Mallus said:
That hasn't stopped decades of RPG players from looking ways to emulate/simulate their favorite books, comics, and films. They fact that they haven't given up by now should demonstrate there's been a modicum of success. That goal's been attained --in a workable fashion, at least-- many times. Hell, OD&D succeeded at it as far as some people are concerned. At this point we're talking about refining the methods.
I think it very much depends on what you mean by 'in a workable fashion'. In the old Chaosium Star Wars system, there were times when it felt so much like the movies that you expected to hear orchestral music break out all around you. That's as close as I've ever felt any game came to capturing the feel of the material it was based on. But those were moments, and they were the moments when because of the dice it did not seem as if you possibly could fail no matter how crazy the stuff was that you tried - which in the old dice pool system was sometimes not far from the truth in a way that a linear D20 system never will be. At other times though, it didn't feel alot like the movies, and that's because it wasn't the movies. It was a game. And a game never truly emulates the material. It creates something which is inspired by the material, but which has the quality of being - for lack of a better word - 'gameable'.
In the comics, if the author wants to pit Superman against Batman, or some other sort of story, he does so and the story happens even if from a gamist perspective such a story makes no sense. In fact, from a gamist perspective, much of Superman makes no sense. If he can move from place to place nearly instanteously with reflexes nearly the speed of light, how is he ever taken by surprise by his much much slower moving enemies? Power of plot, that's how.
I have Vance's complete works on my bookshelf. However inspired by the text it may be, the 1st edition AD&D wizard is not a reproduction or emulation of what is in the text. Whenever the text suggests something that didn't seem gameable, the text lost out.
Except in Kafka. Also Beckett. Also, that's irrelevant.
I'm not quite sure what you mean by that, but if the protagonist is a tragic figure then they have a 100% chance of failure. Things still happen according to the demands of the story, whereas random numbers don't care what the story is and I think we'll generally agree that the DM shouldn't dictate it.
I think you're wrong about this, and that's is the crux of our disagreement.

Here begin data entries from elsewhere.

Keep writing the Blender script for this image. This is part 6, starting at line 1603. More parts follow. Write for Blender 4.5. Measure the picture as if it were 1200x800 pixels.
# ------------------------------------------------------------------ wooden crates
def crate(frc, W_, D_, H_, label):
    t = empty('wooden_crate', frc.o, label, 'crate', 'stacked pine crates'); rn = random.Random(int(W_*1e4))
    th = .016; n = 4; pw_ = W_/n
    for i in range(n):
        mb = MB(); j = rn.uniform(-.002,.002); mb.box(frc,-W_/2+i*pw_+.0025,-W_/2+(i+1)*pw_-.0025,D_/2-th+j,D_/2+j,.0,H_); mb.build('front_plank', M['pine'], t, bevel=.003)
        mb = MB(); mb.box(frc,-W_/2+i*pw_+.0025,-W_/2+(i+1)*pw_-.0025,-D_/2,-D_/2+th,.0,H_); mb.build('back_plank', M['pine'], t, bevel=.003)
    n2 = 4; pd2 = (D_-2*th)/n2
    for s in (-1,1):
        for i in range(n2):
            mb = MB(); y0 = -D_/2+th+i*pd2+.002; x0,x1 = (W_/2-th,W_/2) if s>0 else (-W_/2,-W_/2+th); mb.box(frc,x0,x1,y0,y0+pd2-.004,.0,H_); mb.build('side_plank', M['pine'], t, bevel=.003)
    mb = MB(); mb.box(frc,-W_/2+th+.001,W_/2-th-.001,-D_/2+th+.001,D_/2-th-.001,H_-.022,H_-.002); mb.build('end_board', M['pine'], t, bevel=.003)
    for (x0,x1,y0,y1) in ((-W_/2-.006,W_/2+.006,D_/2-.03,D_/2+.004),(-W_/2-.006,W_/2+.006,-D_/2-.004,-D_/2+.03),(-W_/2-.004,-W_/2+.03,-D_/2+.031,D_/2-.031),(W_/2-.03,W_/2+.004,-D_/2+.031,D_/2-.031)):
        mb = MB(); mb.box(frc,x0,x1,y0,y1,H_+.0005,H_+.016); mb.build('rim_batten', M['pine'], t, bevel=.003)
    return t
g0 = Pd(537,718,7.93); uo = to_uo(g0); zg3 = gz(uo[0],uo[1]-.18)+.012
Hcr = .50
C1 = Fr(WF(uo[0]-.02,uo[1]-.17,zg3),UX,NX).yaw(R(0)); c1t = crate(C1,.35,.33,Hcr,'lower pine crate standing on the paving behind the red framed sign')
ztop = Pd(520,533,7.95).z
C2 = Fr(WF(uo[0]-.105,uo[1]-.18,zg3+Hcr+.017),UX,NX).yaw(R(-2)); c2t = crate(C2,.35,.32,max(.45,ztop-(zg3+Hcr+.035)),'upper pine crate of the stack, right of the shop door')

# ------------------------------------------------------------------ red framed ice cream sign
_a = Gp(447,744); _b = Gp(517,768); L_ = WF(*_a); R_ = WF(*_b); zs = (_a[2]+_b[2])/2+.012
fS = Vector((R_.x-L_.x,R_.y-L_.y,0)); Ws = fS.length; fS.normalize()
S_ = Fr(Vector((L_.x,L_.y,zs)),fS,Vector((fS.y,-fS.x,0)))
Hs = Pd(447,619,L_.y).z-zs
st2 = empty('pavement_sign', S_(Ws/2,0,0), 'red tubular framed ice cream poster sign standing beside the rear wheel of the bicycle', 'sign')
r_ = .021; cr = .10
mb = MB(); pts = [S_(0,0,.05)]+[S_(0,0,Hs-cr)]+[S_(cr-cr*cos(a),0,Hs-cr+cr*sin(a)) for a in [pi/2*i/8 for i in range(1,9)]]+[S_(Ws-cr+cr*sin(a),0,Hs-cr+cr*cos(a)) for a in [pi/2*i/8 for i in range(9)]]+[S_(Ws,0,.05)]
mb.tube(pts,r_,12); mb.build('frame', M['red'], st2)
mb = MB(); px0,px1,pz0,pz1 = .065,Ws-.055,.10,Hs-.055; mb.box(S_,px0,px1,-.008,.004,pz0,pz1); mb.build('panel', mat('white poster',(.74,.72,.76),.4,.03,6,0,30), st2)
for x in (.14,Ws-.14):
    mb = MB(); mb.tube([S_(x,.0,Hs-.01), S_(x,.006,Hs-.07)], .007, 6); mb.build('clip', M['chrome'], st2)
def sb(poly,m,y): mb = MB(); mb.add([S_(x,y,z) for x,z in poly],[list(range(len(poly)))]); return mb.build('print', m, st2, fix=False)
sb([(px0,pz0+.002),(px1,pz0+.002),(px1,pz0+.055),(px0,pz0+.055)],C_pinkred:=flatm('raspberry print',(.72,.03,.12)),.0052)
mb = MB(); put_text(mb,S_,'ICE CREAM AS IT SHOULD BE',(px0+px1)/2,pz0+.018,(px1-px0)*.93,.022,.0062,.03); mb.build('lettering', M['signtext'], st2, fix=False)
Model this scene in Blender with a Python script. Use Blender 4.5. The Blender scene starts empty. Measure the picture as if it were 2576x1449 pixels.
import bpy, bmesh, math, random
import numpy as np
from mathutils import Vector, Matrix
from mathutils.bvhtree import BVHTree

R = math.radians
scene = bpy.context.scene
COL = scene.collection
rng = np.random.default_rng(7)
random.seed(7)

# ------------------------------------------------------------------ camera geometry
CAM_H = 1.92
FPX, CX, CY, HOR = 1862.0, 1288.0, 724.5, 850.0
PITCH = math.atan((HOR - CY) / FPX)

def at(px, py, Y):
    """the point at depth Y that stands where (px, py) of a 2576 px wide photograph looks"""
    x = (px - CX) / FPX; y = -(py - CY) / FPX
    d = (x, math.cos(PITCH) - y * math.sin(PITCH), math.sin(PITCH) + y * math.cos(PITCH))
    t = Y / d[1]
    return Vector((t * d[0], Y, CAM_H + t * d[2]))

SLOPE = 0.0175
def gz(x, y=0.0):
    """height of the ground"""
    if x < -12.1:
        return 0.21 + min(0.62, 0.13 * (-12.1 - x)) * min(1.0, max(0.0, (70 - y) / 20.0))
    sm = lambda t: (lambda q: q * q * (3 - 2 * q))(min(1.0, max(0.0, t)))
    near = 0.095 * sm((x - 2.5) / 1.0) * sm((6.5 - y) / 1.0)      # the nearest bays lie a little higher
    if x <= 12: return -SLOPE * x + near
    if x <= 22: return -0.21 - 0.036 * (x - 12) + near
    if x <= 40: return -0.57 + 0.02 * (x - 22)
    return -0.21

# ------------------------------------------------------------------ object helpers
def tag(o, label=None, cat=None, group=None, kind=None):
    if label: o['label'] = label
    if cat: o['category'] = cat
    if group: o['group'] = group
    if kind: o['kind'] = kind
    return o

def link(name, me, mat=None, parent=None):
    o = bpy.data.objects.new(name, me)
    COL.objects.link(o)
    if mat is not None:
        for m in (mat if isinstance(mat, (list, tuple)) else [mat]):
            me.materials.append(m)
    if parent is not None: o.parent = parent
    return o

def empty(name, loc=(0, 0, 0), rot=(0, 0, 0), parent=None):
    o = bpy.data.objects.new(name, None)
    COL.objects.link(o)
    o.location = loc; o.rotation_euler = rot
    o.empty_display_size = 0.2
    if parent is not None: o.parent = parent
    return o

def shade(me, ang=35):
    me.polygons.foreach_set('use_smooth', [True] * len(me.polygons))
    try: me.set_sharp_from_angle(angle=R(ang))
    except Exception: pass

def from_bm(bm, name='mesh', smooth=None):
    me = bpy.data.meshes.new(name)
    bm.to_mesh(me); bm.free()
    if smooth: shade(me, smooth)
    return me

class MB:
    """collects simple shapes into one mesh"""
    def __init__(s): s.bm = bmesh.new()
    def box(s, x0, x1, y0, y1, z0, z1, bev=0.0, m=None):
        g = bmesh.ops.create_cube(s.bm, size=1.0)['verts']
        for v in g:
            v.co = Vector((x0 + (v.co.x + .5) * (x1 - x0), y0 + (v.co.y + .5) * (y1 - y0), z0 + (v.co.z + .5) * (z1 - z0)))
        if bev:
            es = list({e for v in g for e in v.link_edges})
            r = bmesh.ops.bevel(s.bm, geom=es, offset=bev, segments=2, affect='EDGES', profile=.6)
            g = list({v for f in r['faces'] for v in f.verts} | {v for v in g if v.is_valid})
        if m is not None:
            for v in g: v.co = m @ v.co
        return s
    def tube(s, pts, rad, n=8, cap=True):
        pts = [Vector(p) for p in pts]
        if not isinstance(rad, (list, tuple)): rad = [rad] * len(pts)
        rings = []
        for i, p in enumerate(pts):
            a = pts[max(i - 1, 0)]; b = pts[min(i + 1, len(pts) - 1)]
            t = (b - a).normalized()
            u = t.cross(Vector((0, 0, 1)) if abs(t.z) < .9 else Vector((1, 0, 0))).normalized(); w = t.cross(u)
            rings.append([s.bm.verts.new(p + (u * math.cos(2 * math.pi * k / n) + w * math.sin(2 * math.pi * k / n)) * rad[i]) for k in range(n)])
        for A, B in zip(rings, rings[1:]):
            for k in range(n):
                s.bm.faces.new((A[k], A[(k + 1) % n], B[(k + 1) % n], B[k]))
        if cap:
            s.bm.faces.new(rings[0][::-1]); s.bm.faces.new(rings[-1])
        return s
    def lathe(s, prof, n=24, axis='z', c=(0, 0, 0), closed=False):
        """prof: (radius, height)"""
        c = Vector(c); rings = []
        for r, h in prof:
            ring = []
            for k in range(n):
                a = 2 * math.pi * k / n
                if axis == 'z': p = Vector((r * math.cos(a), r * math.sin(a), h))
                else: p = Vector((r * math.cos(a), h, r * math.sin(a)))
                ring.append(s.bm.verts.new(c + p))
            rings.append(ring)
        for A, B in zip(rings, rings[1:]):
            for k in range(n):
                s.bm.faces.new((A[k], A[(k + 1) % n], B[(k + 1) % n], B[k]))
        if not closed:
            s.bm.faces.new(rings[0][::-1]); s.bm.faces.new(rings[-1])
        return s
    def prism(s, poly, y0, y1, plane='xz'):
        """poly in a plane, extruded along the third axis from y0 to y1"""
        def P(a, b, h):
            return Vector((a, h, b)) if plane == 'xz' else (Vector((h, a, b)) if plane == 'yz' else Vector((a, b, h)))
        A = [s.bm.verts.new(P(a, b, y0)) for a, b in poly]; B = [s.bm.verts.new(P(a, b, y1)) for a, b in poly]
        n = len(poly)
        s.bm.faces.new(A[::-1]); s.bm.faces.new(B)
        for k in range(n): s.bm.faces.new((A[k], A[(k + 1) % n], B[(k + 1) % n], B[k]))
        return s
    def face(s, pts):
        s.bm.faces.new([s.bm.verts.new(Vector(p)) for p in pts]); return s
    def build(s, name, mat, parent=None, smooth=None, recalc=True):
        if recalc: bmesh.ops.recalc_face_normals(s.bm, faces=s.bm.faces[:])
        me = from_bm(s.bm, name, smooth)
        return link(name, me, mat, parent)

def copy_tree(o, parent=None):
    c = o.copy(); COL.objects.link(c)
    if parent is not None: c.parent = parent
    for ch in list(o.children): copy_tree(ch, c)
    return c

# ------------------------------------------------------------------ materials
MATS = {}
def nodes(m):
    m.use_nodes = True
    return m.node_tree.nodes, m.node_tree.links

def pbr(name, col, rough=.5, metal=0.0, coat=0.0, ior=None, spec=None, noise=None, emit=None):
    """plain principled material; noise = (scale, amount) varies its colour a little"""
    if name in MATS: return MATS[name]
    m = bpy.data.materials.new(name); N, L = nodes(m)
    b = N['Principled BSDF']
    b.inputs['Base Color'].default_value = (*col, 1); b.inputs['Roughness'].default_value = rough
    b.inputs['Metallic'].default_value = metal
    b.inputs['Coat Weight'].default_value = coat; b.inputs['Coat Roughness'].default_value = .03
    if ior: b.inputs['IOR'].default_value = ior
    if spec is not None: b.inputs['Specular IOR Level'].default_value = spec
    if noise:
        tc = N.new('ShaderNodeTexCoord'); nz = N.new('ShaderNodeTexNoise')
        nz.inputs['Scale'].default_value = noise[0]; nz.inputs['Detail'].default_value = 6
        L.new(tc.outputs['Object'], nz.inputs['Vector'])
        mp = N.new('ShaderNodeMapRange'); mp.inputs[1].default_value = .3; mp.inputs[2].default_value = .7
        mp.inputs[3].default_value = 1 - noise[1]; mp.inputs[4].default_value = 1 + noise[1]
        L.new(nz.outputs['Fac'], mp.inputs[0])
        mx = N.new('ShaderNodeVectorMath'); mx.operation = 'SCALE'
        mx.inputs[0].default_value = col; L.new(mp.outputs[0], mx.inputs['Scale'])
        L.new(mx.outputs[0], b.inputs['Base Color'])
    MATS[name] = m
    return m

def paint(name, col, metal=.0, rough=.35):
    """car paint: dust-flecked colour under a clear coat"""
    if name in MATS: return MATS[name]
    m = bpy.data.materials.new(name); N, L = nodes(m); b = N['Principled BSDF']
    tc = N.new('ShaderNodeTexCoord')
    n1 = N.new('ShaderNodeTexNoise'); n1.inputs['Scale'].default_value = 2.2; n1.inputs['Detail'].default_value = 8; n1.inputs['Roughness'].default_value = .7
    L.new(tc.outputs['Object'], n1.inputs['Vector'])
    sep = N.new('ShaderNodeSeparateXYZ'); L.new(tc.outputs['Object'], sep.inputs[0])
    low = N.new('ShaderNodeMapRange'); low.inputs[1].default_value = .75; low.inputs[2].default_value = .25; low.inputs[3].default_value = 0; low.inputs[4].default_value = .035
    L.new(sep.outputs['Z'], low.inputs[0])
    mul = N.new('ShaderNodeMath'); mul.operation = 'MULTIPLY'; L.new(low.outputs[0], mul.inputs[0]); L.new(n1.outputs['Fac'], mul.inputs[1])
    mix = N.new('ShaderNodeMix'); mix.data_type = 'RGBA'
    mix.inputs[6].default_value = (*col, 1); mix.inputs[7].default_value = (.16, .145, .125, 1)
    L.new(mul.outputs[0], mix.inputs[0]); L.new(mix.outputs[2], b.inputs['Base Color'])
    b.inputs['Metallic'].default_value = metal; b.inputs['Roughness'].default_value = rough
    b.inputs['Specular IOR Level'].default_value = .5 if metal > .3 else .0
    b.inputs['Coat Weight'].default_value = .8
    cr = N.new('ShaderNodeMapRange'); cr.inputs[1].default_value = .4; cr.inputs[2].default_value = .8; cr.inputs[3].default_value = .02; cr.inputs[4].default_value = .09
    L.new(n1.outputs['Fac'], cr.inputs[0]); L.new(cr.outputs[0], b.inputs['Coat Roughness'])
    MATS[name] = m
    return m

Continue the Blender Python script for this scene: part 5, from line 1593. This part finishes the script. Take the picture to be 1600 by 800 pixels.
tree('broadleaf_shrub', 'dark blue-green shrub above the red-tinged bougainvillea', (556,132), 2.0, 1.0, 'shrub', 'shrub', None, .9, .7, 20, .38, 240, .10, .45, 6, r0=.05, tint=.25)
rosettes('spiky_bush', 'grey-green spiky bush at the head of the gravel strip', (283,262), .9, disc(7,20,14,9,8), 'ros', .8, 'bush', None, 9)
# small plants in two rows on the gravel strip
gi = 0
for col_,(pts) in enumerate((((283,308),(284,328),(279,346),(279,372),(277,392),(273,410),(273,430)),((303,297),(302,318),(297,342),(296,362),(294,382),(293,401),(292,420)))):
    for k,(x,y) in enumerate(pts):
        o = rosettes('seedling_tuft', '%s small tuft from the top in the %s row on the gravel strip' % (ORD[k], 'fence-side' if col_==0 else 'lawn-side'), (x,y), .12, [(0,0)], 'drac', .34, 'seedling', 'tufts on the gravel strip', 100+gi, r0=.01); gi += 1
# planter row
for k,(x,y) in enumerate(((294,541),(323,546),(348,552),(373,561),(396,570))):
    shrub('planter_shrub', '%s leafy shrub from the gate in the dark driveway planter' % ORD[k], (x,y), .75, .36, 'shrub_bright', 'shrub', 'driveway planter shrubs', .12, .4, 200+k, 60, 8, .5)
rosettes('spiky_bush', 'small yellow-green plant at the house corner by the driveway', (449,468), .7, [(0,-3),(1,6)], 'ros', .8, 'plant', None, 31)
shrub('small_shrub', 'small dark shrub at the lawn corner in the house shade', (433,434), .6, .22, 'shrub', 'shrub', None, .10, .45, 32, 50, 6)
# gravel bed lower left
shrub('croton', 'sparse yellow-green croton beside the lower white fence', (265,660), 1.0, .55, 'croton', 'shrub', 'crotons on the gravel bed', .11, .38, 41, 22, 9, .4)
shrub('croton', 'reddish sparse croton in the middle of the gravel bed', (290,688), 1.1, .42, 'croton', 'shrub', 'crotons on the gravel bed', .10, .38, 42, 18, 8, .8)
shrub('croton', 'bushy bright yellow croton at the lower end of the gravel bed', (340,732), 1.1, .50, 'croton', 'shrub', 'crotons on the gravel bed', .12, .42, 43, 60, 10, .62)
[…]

Funnily enough, I'm not sure that this is the crux of our disagreement. Or if it is, it is different ways of looking at the same thing.
"Emulators" don't want automatic success, they want a (very) large set of viable options. They want a chance to get in on the action, whatever the action is, in whatever clever/impulsive way they decide to at the moment. And they want to interact with the environment in interesting... ahem... 'cinematic' ways, which often fly in the face of reason, physics, and niche protection. You know, like action heroes.
It certainly reads like to me that you've just said, "They don't want automatic success, but they want to be able to decide to do anything, no matter how impulsive and outlandish it is, no matter how it flies in the face of reason, physics, and niche protection and succeed just like action heroes." I'm not sure that that isn't desiring automatic success, but not wanting to know or believe that it is automatic (since if they knew it to be automatic there would be no sense of accomplishment). You see, they wouldn't improvise unless they thought it had a strong chance of succeeding, and they are I think somewhat uncomfortable with the notion that whatever they want to do they might not be able to do. I understand those impulses, but ultimately they are impossible goals when it comes to game design.
But I think the crux of our disagreement isn't over the likelihood of success, but rather what the degree of success inspires in thier imagination. It's not really about whether you have a 60% chance of success or a 35% or a 95%. It's about the 5' gap versus the 15' gap. It's about the 'merely' heroic versus the superheroic.
Replace 'can do' with 'can try to do with a meaningful chance of success' and see how the quote you pulled reads.
Except that isn't what it says, and I think the orginal author rightly understood the medium and the audience. Massaged, the quoted material reads less honestly to me. Action heroes really can do anything. Many RPG players really want to be able to do anything, and don't want simply a meaningful chance of success unless by meaningful you mean 'fairly close to 100% but not so close that they are continually reminded that they aren't supposed to fail.' For them, jumping a 15' gap between swinging metal disks over lava really is more meaningful, exciting, and fun than jumping a 5' gap in the same situation. For them, they want to jump across after the bad guy even if they made the decision not to play a character whose thing was jumping. They want to pull the ace of spaces. They want to win and Baccarat and golf and video games. They want to hit the bad guy right between the eyes, even though they are playing the crusty doctor. They want to jump on a cello and slide all the way austria. They want to play the square jawed merc that beats the bad guy at chess, steals his women, and then beats him soundly in a fair fight in which the bad guy cheats and draws a weapon.
But I wonder why we are just confining this to things like that. For the whole, anything with a meaningful chance of success, surely they should need to have super human strength to? Why don't we want to make sure that they always have a good chance of pulling the door off the hinges just like the burly barbarian? Shouldn't strength and constitution and the like also scale upward with level too?
It's not that there is necessarily something wrong with wanting that, but I think it comes with a cost that must be paid.